Friday, June 24, 2011

'They Can Only Kill and Hope': Journey Through a Divided Syria

from der SPIEGEL ONLINE:

It was not the resistance to the system itself that drove people to the barricades, but the regime's immoderate, brutal reaction, says the Damascus political insider, who did not want to be identified by name. The "closeness to the people" that Assad liked to invoke apparently represented nothing but the distance between the soldiers' weapons and the protesters, the informant says bitterly. "There are no longer any policies. Other than violence, they have no solution. They can only kill and hope."

Back in 1970, Hafez Assad, the current president's father, who was defense minister at the time, had the rest of the cabinet arrested and staged a coup in the name of what he called a "corrective movement." Hafez Assad became Syrian president in 1971, a position he would hold until 2000. Ever since the 1970 coup, violence has consistently been the ultimate tool of power in the country. But in the days of Assad senior, there was no Internet, and neither YouTube nor camera phones existed, so that the killing remained invisible.

When the Muslim Brotherhood engaged in armed resistance in the city of Hama in early 1982, killing dozens of party officials, intelligence agents and their families, Hafez Assad had the city surrounded and bombarded as if it were enemy territory. Between 10,000 and 30,000 people died in the massacre, which went largely unnoticed by the rest of the world. Assad pursued his policies like a game of chess -- coldly, intelligently and methodically. He positioned Syria as a "front-line state" against Israel, and in 1991, he effortlessly switched sides and supported the Americans in their campaign against Saddam Hussein's Iraq. He had planned everything carefully, but his succession didn't quite go according to his plans.

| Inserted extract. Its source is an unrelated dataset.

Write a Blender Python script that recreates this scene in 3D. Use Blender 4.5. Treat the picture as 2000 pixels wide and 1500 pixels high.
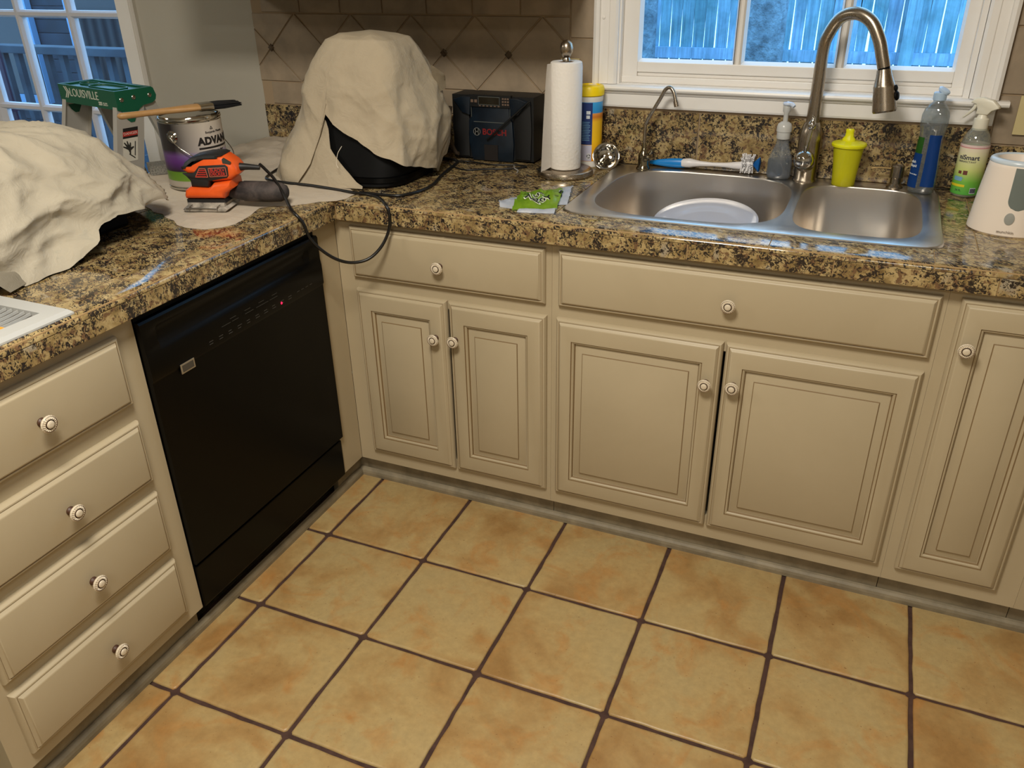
import bpy, bmesh, math, random
from math import sin, cos, pi, radians as R
from mathutils import Vector, Matrix, noise
from mathutils.geometry import delaunay_2d_cdt
for o in list(bpy.data.objects): bpy.data.objects.remove(o, do_unlink=True)
S = bpy.context.scene
COL = S.collection
random.seed(7)

# ---------------- camera ----------------
cd = bpy.data.cameras.new('camera'); cam = bpy.data.objects.new('camera', cd); COL.objects.link(cam)
CR = Vector((0.92099955, 0.38923434, -0.01601423)); CU = Vector((-0.16849751, 0.43508605, 0.88448218))
CF = Vector((-0.3512384, 0.81190933, -0.46629907))
m = Matrix((CR, CU, -CF)).transposed().to_4x4(); m.translation = Vector((1.27781264, -1.78317095, 1.44980088))
cam.matrix_world = m
cd.sensor_width = 36.0; cd.lens = 1610.529 / 2000 * 36.0; cd.clip_start = 0.02; cd.clip_end = 200
S.camera = cam

# ---------------- world, lights, exposure ----------------
w = bpy.data.worlds.new('overcast_sky'); S.world = w; w.use_nodes = True
bg = w.node_tree.nodes['Background']; bg.inputs[0].default_value = (0.28, 0.60, 1.0, 1); bg.inputs[1].default_value = 3.4

def area(name, loc, size, power, col, target=None, sy=None):
    l = bpy.data.lights.new(name, 'AREA'); l.energy = power; l.color = col; l.size = size
    if sy: l.shape = 'RECTANGLE'; l.size_y = sy
    o = bpy.data.objects.new(name, l); COL.objects.link(o); o.location = loc
    d = (Vector(target) - Vector(loc)) if target else Vector((0, 0, -1))
    o.rotation_euler = d.to_track_quat('-Z', 'Y').to_euler()
    return o
WARM = (1.0, 0.945, 0.84)
area('ceiling_lamp', (0.75, -1.40, 2.40), 0.5, 52, WARM, sy=0.55)
area('fill_light_far', (1.6, -3.2, 2.40), 0.5, 26, WARM, sy=0.5)  # added fill light, no known fixture; softens shadows and brightens the rear walls
area('fill_light_dining', (-2.4, -1.6, 2.38), 0.5, 27, WARM, sy=0.5)  # added fill light that lifts the grey wall and the dining side
S.view_settings.view_transform = 'Standard'
try: S.view_settings.look = 'None'
except Exception: pass
S.view_settings.exposure = 0.0; S.view_settings.gamma = 1.0; S.view_settings.use_curve_mapping = False

# ---------------- materials ----------------
def srgb(r, g, b):
    f = lambda c: (c/255/12.92) if c/255 <= .04045 else ((c/255+.055)/1.055)**2.4
    return (f(r), f(g), f(b), 1)
def base(name, col=(.5, .5, .5, 1), rough=.5, metal=0, **k):
    m = bpy.data.materials.new(name); m.use_nodes = True
    b = m.node_tree.nodes['Principled BSDF']
    b.inputs['Base Color'].default_value = col; b.inputs['Roughness'].default_value = rough; b.inputs['Metallic'].default_value = metal
    for kk, v in k.items(): b.inputs[kk.replace('_', ' ')].default_value = v
    return m, m.node_tree, b
def N(nt, t, **k):
    n = nt.nodes.new(t)
    for kk, v in k.items():
        if kk in n.inputs.keys(): n.inputs[kk].default_value = v
        else: setattr(n, kk, v)
    return n
def coords(nt, rand=True, scale=(1, 1, 1), rot=(0, 0, 0)):
    tc = N(nt, 'ShaderNodeTexCoord'); mp = N(nt, 'ShaderNodeMapping')
    mp.inputs['Scale'].default_value = scale; mp.inputs['Rotation'].default_value = rot
    if rand:
        oi = N(nt, 'ShaderNodeObjectInfo'); ml = N(nt, 'ShaderNodeMath', operation='MULTIPLY'); ml.inputs[1].default_value = 37.0
        nt.links.new(oi.outputs['Random'], ml.inputs[0])
        ad = N(nt, 'ShaderNodeVectorMath', operation='ADD'); nt.links.new(tc.outputs['Object'], ad.inputs[0]); nt.links.new(ml.outputs[0], ad.inputs[1])
        nt.links.new(ad.outputs[0], mp.inputs[0])
    else: nt.links.new(tc.outputs['Object'], mp.inputs[0])
    return mp.outputs[0]
def ntex(nt, vec, scale, detail=4, rough=.55, dist=0):
    n = N(nt, 'ShaderNodeTexNoise'); n.inputs['Scale'].default_value = scale; n.inputs['Detail'].default_value = detail
    n.inputs['Roughness'].default_value = rough; n.inputs['Distortion'].default_value = dist
    nt.links.new(vec, n.inputs['Vector']); return n.outputs['Fac']
def ramp(nt, fac, stops, interp='LINEAR'):
    r = N(nt, 'ShaderNodeValToRGB'); r.color_ramp.interpolation = interp; e = r.color_ramp.elements
    while len(e) < len(stops): e.new(.5)
    for i, (p, c) in enumerate(stops): e[i].position = p; e[i].color = c
    nt.links.new(fac, r.inputs[0]); return r.outputs[0]
def mix(nt, fac, a, b, mode='MIX'):
    x = N(nt, 'ShaderNodeMix', data_type='RGBA', blend_type=mode)
    for s, v in ((x.inputs[0], fac), (x.inputs[6], a), (x.inputs[7], b)):
        if isinstance(v, (int, float, tuple)): s.default_value = v
        else: nt.links.new(v, s)
    return x.outputs[2]
def bump(nt, b, h, strength=.2, dist=.002):
    n = N(nt, 'ShaderNodeBump'); n.inputs['Strength'].default_value = strength; n.inputs['Distance'].default_value = dist
    nt.links.new(h, n.inputs['Height']); nt.links.new(n.outputs[0], b.inputs['Normal'])
W1, K1 = (1, 1, 1, 1), (0, 0, 0, 1)
def plain(name, rgb, rough=.5, metal=0, **k): return base(name, srgb(*rgb), rough, metal, **k)[0]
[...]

The first-born son Basil was his intended successor. But he died in a car accident in 1994 when he tried to drive his Mercedes around the tight curves in front of the Damascus airport at 200 kilometers per hour.

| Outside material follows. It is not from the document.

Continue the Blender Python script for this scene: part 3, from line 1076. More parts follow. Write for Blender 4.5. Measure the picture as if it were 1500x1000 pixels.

As a result, the second-eldest son, Bashar Assad, was chosen instead. After having been brought home to be groomed as the heir to the throne, he assumed the presidency in the summer of 2000, after the death of his father. He was in the unusual position of being a dictator who had not had to shoot his way to power, but simply took over his father's position.

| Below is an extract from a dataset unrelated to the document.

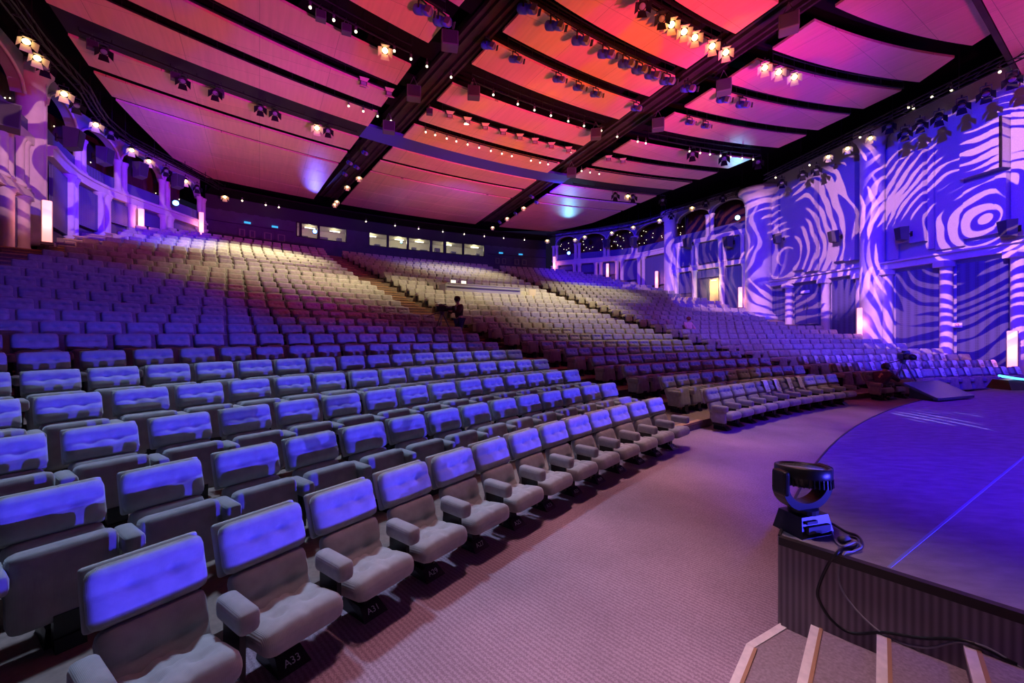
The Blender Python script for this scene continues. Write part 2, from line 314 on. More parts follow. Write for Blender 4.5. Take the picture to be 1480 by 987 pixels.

Even after a decade in office, Bashar Assad still looks like someone who became president by mistake. He always seems a little uncertain or confused, sometimes overcompensating with exaggerated gestures. On the largest poster displayed on a wall near the university, he looks as if he were giggling in his medal-laden uniform, while his father, on the next poster, merely shows his predator's smile.

Assad junior promised to put an end to the personality cult surrounding his father and remove the ubiquitous presidential portraits. He was the most prominent member of the Syrian Computer Society. But the "Damascus spring" of small freedoms and great hopes ended after only a year. The system simply continued, as if it had been set on autopilot by a dead man.